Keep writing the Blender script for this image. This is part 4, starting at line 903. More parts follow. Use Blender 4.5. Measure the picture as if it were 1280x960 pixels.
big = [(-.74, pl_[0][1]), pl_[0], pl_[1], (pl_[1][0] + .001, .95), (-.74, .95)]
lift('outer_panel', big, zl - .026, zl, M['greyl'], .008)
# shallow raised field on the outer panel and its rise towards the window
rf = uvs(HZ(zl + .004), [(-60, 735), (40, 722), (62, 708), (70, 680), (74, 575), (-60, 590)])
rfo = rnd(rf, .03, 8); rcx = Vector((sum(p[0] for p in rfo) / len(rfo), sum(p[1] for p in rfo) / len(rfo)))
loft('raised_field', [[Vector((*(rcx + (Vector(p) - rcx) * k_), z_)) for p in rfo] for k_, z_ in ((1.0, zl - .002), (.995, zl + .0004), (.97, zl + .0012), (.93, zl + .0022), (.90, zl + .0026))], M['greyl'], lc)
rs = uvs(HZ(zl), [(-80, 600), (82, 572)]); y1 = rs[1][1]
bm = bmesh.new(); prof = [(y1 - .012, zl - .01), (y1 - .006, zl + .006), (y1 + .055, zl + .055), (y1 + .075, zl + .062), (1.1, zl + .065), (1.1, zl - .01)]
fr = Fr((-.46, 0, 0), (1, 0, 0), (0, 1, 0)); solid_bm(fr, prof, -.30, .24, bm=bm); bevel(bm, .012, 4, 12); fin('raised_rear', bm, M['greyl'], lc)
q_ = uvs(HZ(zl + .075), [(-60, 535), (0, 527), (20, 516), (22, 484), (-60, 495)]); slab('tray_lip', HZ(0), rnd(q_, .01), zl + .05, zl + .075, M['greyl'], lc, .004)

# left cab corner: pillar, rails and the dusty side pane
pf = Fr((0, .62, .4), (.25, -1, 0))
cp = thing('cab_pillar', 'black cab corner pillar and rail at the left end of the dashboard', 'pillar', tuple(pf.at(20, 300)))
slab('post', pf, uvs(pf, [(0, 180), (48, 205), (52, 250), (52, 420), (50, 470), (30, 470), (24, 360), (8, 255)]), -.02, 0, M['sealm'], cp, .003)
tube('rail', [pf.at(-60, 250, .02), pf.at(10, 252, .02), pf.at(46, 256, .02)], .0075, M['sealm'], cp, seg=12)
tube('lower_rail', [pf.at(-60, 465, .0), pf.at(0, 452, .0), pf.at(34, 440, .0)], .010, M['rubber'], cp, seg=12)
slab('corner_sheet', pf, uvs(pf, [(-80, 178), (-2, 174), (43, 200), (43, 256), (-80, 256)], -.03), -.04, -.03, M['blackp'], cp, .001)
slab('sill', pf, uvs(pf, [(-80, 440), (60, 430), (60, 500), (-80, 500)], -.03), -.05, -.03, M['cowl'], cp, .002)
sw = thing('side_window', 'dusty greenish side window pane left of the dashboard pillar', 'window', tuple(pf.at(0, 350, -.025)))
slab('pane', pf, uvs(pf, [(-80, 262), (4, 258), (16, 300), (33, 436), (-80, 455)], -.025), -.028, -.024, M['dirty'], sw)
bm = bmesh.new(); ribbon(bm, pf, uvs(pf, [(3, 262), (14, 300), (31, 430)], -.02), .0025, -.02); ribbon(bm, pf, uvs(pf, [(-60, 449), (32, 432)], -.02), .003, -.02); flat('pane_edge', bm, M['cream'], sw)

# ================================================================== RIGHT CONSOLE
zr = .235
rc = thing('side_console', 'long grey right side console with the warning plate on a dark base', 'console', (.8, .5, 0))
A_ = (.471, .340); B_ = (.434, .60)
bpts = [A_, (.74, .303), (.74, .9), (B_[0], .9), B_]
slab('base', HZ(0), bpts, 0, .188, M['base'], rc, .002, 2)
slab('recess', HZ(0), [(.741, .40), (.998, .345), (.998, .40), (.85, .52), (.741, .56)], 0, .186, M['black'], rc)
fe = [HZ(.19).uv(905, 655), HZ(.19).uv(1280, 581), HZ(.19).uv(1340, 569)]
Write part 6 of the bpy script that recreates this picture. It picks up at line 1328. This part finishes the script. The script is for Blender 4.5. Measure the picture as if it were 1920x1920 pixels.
• • • •
#### [What is asked]
Among the entries above, identify all lines with "this" and copy them.

#### [Written response]
Keep writing the Blender script for this image. This is part 4, starting at line 903. More parts follow. Use Blender 4.5. Measure the picture as if it were 1280x960 pixels.
Write part 6 of the bpy script that recreates this picture. It picks up at line 1328. This part finishes the script. The script is for Blender 4.5. Measure the picture as if it were 1920x1920 pixels.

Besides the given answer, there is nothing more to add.